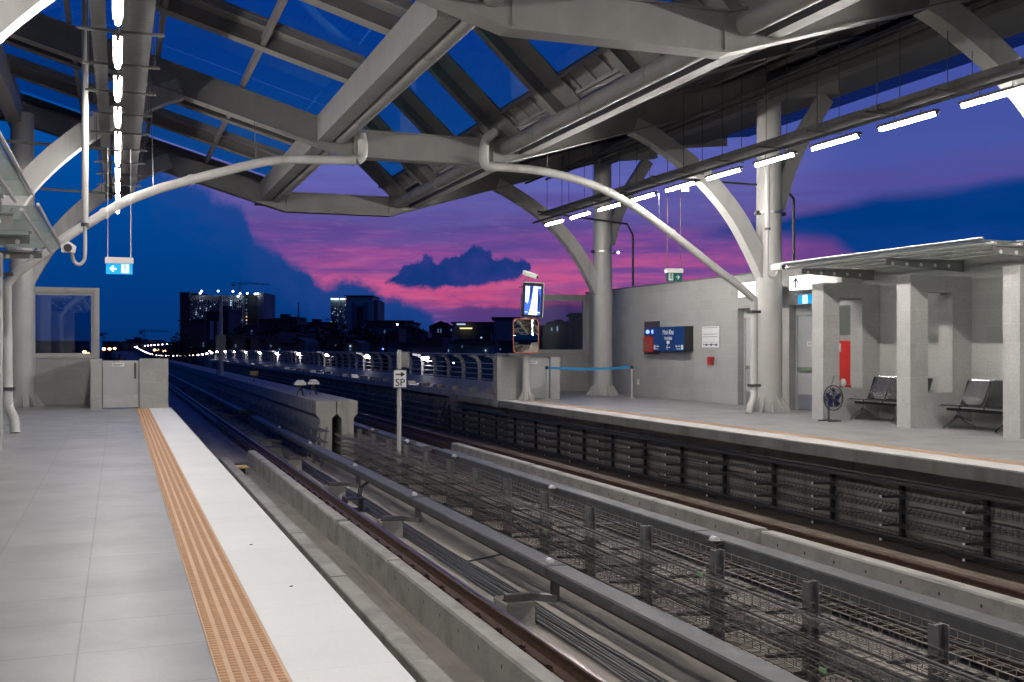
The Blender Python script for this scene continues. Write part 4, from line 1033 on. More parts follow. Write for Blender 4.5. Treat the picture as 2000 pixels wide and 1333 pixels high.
# ------------------------------------------------------------------ queue barrier posts
def qpost(x, y, label):
    t = thing('queue_post', (x, y, 0), label, 'queue post', 'stainless queue posts')
    b = MB(); b.cyl(x, y, 0, .02, .19, 24); b.cyl(x, y, .02, .045, .17, 24, .05); o = b.build('base', M['inox'], t); autosmooth(o)
    o = MB().cyl(x, y, .04, .86, .034, 16).build('shaft', M['inox'], t); autosmooth(o)
    o = MB().cyl(x, y, .86, .95, .045, 16).build('head', M['black'], t); autosmooth(o)
p1 = (11.38, 27.9); p2 = (14.05, 27.9)
qpost(*p1, 'left stainless queue post in front of the right gate'); qpost(*p2, 'right stainless queue post beside the far white column')
b = MB(); R_ = []
for k in range(13):
    t_ = k / 12; x = p1[0] + (p2[0] - p1[0]) * t_; z = .91 - .05 * 4 * t_ * (1 - t_); R_.append([(x, 27.9, z - .035), (x, 27.904, z - .035), (x, 27.904, z + .035), (x, 27.9, z + .035)])
b.loft(R_); tag(b.build('queue_belt', M['bluebelt'], loc=(12.7, 27.9, .9)), 'blue belt stretched between the two queue posts', 'belt')

lt = random.Random(11)
for k, (x, y) in enumerate(((.93, 8.1), (1.0, 6.6))):
    b = MB(); a = lt.uniform(0, 3)
    q = [(x + .012 * math.cos(a + t_) * (1 if i % 2 else .5), y + .012 * math.sin(a + t_) * (1 if i % 2 else .5)) for i, t_ in enumerate((0, 1.1, 2.0, 3.1, 4.2, 5.2))]
    b.prism_z(q, .0015, .006)
    tag(b.build('dry_leaf', M['bark'], loc=(x, y, 0)), ('farther' if k == 0 else 'nearer') + ' of the two tiny dry leaf scraps lying on the white platform edge', 'leaf scrap', 'leaf scraps on the left platform')
# ------------------------------------------------------------------ SP sign
t = thing('track_sign', (5.72, 22.5, -1.51), 'white board with black arrow and letters SP on a grey post between the tracks', 'track sign')
sx, sy = 5.72, 22.5
MB().tube([(sx, sy, -1.51), (sx, sy, 1.42)], .05, 12).build('post', M['sppost'] if 'sppost' in M else M['steel'], t)
M['plate'] = M['signwhite']
MB().box(sx - .15, sx + .15, sy - .075, sy - .055, .60, 1.0).build('sign_plate', M['black'], t)
MB().box(sx - .135, sx + .135, sy - .079, sy - .0755, .615, .985).build('sign_face', M['signwhite'], t)
text('SP', .225, M['signdark'], t, (sx, sy - .082, .645), (1, 0, 0), (0, 0, 1), align='CENTER')
b = MB(); b.box(sx - .10, sx + .04, sy - .083, sy - .08, .880, .908); b.loft([[(sx + .02, yy, .95), (sx + .02, yy, .838), (sx + .11, yy, .894)] for yy in (sy - .083, sy - .08)]); b.build('arrow', M['signdark'], t)
MB().box(sx + .05, sx + .22, sy - .02, sy + .08, 1.05, 1.38).build('bracket', M['galv'], t)

# ================================================================== columns
CX = 5.85
def column(x, y, inner, label, visible=True):
    s = 1 if x < CX else -1
    t = thing('column', (x, y, 0), label, 'column', 'white steel columns')
    k = 28; prof = [(0, .30), (3.0, .30), (7.30, .27)]
    o = MB().loft([[(x + r * math.cos(2 * PI * j / k), y + r * math.sin(2 * PI * j / k), z) for j in range(k)] for z, r in prof]).build('shaft', M['steel'], t); autosmooth(o)
    b = MB()
    for q in range(12):
        a = 2 * PI * q / 12 + .13; ca, sa = math.cos(a), math.sin(a)
        b.loft([[(x + .29 * ca - .01 * sa * e, y + .29 * sa + .01 * ca * e, .36), (x + .29 * ca - .01 * sa * e, y + .29 * sa + .01 * ca * e, .0), (x + .53 * ca - .01 * sa * e, y + .53 * sa + .01 * ca * e, 0), (x + .50 * ca - .01 * sa * e, y + .50 * sa + .01 * ca * e, .05)] for e in (-1, 1)])
    b.build('base_stiffener', M['steel'], t)
    for zz in (2.66, 5.2):
        rr_ = .304 if zz < 3 else .291
        o = MB().cyl(x, y, zz - .012, zz + .012, rr_ + .004, 28).build('weld_ring', M['steel'], t); autosmooth(o)
    o = MB().cyl(x, y, 2.62, 2.70, .305, 28).build('weld_collar', M['steel'], t) if 0 else None
    # inner curved brace
    I = [(.12, 3.15), (.45, 3.75), (.9, 4.45), (1.5, 5.1), (2.2, 5.65), (3.05, 6.14), (3.5, 6.33)]
    pts = catmull([Vector((x + s * a, y, z)) for a, z in I], 4)
    MB().sweep_rect(pts, .30, .36, (0, 1, 0)).build('inner_brace', M['steel'], t)
    Oo = [(-.2, 4.7), (-.45, 5.5), (-.85, 6.3), (-1.25, 6.9), (-1.55, 7.35)]
    pts = catmull([Vector((x + s * a, y, z)) for a, z in Oo], 4)
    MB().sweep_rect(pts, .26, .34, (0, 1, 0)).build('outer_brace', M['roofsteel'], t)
    return t
XR, XL = 14.1, -2.4
column(XR, 30, -1, 'white round column with curved brace beside the blue queue belt')
column(XR, 21, -1, 'white round column with curved brace in front of the exit doors')
column(XR, 12, -1, 'white column whose curved brace shows at the upper right corner')
column(XL + .17, 30 - .9, 1, 'white round column at the left, in front of the window wall')
column(XL, 21, 1, 'left column just outside the picture, its long curved brace crossing the upper left')
column(XL, 12, 1, 'near left column whose curved brace shows at the upper left corner')
for x in (XR, XL): column(x, 3, 1, ('right' if x > 0 else 'left') + ' column beside the camera, outside the picture')
# strap collars with small lamps on the two visible right columns
for (x, y, z, lab) in ((XR, 30, 4.42, 'steel strap with a small violet light around the far right column'), (XR, 21, 4.55, 'steel strap with small lights around the nearer right column')):
    t = thing('column_strap', (x, y, z), lab, 'strap')
    o = MB().cyl(x, y, z, z + .05, .335, 24).build('band', M['inox'], t)
    for a in (-1, 1):
        MB().box(x + a * .34 - .06, x + a * .34 + .06, y - .10, y - .02, z - .03, z + .06).build('clamp', M['darkgalv'], t)
    MB().ball((x + .48, y - .12, z + .01), .05, .05, .05, 8, 6).build('indicator_light', M['violet'], t) if y == 30 else None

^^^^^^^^

Reproduce all of the material above word for word. Omit the pictures.

Written answer.
The Blender Python script for this scene continues. Write part 4, from line 1033 on. More parts follow. Write for Blender 4.5. Treat the picture as 2000 pixels wide and 1333 pixels high.
# ------------------------------------------------------------------ queue barrier posts
def qpost(x, y, label):
    t = thing('queue_post', (x, y, 0), label, 'queue post', 'stainless queue posts')
    b = MB(); b.cyl(x, y, 0, .02, .19, 24); b.cyl(x, y, .02, .045, .17, 24, .05); o = b.build('base', M['inox'], t); autosmooth(o)
    o = MB().cyl(x, y, .04, .86, .034, 16).build('shaft', M['inox'], t); autosmooth(o)
    o = MB().cyl(x, y, .86, .95, .045, 16).build('head', M['black'], t); autosmooth(o)
p1 = (11.38, 27.9); p2 = (14.05, 27.9)
qpost(*p1, 'left stainless queue post in front of the right gate'); qpost(*p2, 'right stainless queue post beside the far white column')
b = MB(); R_ = []
for k in range(13):
    t_ = k / 12; x = p1[0] + (p2[0] - p1[0]) * t_; z = .91 - .05 * 4 * t_ * (1 - t_); R_.append([(x, 27.9, z - .035), (x, 27.904, z - .035), (x, 27.904, z + .035), (x, 27.9, z + .035)])
b.loft(R_); tag(b.build('queue_belt', M['bluebelt'], loc=(12.7, 27.9, .9)), 'blue belt stretched between the two queue posts', 'belt')

lt = random.Random(11)
for k, (x, y) in enumerate(((.93, 8.1), (1.0, 6.6))):
    b = MB(); a = lt.uniform(0, 3)
    q = [(x + .012 * math.cos(a + t_) * (1 if i % 2 else .5), y + .012 * math.sin(a + t_) * (1 if i % 2 else .5)) for i, t_ in enumerate((0, 1.1, 2.0, 3.1, 4.2, 5.2))]
    b.prism_z(q, .0015, .006)
    tag(b.build('dry_leaf', M['bark'], loc=(x, y, 0)), ('farther' if k == 0 else 'nearer') + ' of the two tiny dry leaf scraps lying on the white platform edge', 'leaf scrap', 'leaf scraps on the left platform')
# ------------------------------------------------------------------ SP sign
t = thing('track_sign', (5.72, 22.5, -1.51), 'white board with black arrow and letters SP on a grey post between the tracks', 'track sign')
sx, sy = 5.72, 22.5
MB().tube([(sx, sy, -1.51), (sx, sy, 1.42)], .05, 12).build('post', M['sppost'] if 'sppost' in M else M['steel'], t)
M['plate'] = M['signwhite']
MB().box(sx - .15, sx + .15, sy - .075, sy - .055, .60, 1.0).build('sign_plate', M['black'], t)
MB().box(sx - .135, sx + .135, sy - .079, sy - .0755, .615, .985).build('sign_face', M['signwhite'], t)
text('SP', .225, M['signdark'], t, (sx, sy - .082, .645), (1, 0, 0), (0, 0, 1), align='CENTER')
b = MB(); b.box(sx - .10, sx + .04, sy - .083, sy - .08, .880, .908); b.loft([[(sx + .02, yy, .95), (sx + .02, yy, .838), (sx + .11, yy, .894)] for yy in (sy - .083, sy - .08)]); b.build('arrow', M['signdark'], t)
MB().box(sx + .05, sx + .22, sy - .02, sy + .08, 1.05, 1.38).build('bracket', M['galv'], t)

# ================================================================== columns
CX = 5.85
def column(x, y, inner, label, visible=True):
    s = 1 if x < CX else -1
    t = thing('column', (x, y, 0), label, 'column', 'white steel columns')
    k = 28; prof = [(0, .30), (3.0, .30), (7.30, .27)]
    o = MB().loft([[(x + r * math.cos(2 * PI * j / k), y + r * math.sin(2 * PI * j / k), z) for j in range(k)] for z, r in prof]).build('shaft', M['steel'], t); autosmooth(o)
    b = MB()
    for q in range(12):
        a = 2 * PI * q / 12 + .13; ca, sa = math.cos(a), math.sin(a)
        b.loft([[(x + .29 * ca - .01 * sa * e, y + .29 * sa + .01 * ca * e, .36), (x + .29 * ca - .01 * sa * e, y + .29 * sa + .01 * ca * e, .0), (x + .53 * ca - .01 * sa * e, y + .53 * sa + .01 * ca * e, 0), (x + .50 * ca - .01 * sa * e, y + .50 * sa + .01 * ca * e, .05)] for e in (-1, 1)])
    b.build('base_stiffener', M['steel'], t)
    for zz in (2.66, 5.2):
        rr_ = .304 if zz < 3 else .291
        o = MB().cyl(x, y, zz - .012, zz + .012, rr_ + .004, 28).build('weld_ring', M['steel'], t); autosmooth(o)
    o = MB().cyl(x, y, 2.62, 2.70, .305, 28).build('weld_collar', M['steel'], t) if 0 else None
    # inner curved brace
    I = [(.12, 3.15), (.45, 3.75), (.9, 4.45), (1.5, 5.1), (2.2, 5.65), (3.05, 6.14), (3.5, 6.33)]
    pts = catmull([Vector((x + s * a, y, z)) for a, z in I], 4)
    MB().sweep_rect(pts, .30, .36, (0, 1, 0)).build('inner_brace', M['steel'], t)
    Oo = [(-.2, 4.7), (-.45, 5.5), (-.85, 6.3), (-1.25, 6.9), (-1.55, 7.35)]
    pts = catmull([Vector((x + s * a, y, z)) for a, z in Oo], 4)
    MB().sweep_rect(pts, .26, .34, (0, 1, 0)).build('outer_brace', M['roofsteel'], t)
    return t
XR, XL = 14.1, -2.4
column(XR, 30, -1, 'white round column with curved brace beside the blue queue belt')
column(XR, 21, -1, 'white round column with curved brace in front of the exit doors')
column(XR, 12, -1, 'white column whose curved brace shows at the upper right corner')
column(XL + .17, 30 - .9, 1, 'white round column at the left, in front of the window wall')
column(XL, 21, 1, 'left column just outside the picture, its long curved brace crossing the upper left')
column(XL, 12, 1, 'near left column whose curved brace shows at the upper left corner')
for x in (XR, XL): column(x, 3, 1, ('right' if x > 0 else 'left') + ' column beside the camera, outside the picture')
# strap collars with small lamps on the two visible right columns
for (x, y, z, lab) in ((XR, 30, 4.42, 'steel strap with a small violet light around the far right column'), (XR, 21, 4.55, 'steel strap with small lights around the nearer right column')):
    t = thing('column_strap', (x, y, z), lab, 'strap')
    o = MB().cyl(x, y, z, z + .05, .335, 24).build('band', M['inox'], t)
    for a in (-1, 1):
        MB().box(x + a * .34 - .06, x + a * .34 + .06, y - .10, y - .02, z - .03, z + .06).build('clamp', M['darkgalv'], t)
    MB().ball((x + .48, y - .12, z + .01), .05, .05, .05, 8, 6).build('indicator_light', M['violet'], t) if y == 30 else None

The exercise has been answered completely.